● **GIVEN DATA**:
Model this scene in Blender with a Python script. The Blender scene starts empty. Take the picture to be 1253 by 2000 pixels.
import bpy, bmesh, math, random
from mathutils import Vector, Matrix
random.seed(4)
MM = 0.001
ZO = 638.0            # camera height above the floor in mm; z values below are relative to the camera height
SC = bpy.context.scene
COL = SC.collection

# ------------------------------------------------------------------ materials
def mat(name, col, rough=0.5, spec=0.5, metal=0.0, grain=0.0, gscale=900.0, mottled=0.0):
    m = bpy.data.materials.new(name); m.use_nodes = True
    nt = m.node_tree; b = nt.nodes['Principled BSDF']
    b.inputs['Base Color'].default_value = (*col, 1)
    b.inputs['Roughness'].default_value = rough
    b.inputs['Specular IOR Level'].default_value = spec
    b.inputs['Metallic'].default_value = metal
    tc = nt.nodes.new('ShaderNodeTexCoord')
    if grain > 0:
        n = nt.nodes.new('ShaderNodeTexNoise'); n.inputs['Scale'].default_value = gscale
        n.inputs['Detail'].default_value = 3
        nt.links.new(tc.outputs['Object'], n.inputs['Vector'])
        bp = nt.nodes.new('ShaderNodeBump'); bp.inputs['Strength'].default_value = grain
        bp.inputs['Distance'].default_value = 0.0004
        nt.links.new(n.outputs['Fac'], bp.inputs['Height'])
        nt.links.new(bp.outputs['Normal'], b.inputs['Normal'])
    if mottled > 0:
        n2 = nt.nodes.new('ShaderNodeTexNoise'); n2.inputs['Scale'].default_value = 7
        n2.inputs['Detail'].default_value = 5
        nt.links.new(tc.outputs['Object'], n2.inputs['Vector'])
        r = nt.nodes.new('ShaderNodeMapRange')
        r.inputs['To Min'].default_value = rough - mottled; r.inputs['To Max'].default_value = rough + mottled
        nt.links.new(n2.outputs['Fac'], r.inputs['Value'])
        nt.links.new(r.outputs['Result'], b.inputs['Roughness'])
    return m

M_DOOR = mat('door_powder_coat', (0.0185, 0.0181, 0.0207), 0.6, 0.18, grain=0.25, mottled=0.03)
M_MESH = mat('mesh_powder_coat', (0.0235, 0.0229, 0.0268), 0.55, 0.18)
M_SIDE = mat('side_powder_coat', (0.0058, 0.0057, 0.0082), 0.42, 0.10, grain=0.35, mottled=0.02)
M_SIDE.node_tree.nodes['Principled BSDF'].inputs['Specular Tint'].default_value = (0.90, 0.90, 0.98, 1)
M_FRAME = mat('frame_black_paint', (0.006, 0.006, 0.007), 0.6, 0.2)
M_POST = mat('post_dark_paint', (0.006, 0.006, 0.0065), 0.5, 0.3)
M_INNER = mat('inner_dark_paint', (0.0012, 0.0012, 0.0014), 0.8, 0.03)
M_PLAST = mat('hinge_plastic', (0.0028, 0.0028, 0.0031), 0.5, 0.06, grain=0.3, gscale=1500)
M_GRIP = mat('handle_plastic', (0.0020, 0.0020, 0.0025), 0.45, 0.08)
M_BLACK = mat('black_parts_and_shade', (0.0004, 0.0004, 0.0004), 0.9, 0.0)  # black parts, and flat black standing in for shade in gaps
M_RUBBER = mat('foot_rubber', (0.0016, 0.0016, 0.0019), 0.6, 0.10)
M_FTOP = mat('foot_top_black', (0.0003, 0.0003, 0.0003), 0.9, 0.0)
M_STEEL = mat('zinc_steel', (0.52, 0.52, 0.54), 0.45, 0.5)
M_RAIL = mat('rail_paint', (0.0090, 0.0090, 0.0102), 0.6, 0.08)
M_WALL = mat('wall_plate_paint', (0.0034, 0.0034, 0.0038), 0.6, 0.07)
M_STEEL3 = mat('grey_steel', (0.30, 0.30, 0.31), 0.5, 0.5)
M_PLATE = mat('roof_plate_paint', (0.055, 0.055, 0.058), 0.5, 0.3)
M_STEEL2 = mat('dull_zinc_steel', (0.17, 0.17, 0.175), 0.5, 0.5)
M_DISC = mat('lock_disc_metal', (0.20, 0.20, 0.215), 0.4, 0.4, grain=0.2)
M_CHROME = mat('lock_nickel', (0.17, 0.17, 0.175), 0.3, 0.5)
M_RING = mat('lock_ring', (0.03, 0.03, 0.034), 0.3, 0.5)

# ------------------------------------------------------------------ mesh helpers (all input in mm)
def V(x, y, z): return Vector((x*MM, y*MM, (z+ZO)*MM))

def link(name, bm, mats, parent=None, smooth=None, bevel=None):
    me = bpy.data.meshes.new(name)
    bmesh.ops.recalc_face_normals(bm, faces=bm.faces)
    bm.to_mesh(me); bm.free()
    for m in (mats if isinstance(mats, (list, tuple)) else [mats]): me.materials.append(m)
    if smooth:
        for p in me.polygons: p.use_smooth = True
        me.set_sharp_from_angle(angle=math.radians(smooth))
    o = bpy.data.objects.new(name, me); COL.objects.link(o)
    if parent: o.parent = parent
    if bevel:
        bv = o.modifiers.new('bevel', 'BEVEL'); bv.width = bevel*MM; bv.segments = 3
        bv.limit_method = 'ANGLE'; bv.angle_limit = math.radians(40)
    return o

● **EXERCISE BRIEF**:
Quote verbatim the opening lines of the listing above, ending with the line where "COL = SC.collection" appears; include both endpoints and nothing more.

● **WRITTEN RESPONSE**:
Model this scene in Blender with a Python script. The Blender scene starts empty. Take the picture to be 1253 by 2000 pixels.
import bpy, bmesh, math, random
from mathutils import Vector, Matrix
random.seed(4)
MM = 0.001
ZO = 638.0            # camera height above the floor in mm; z values below are relative to the camera height
SC = bpy.context.scene
COL = SC.collection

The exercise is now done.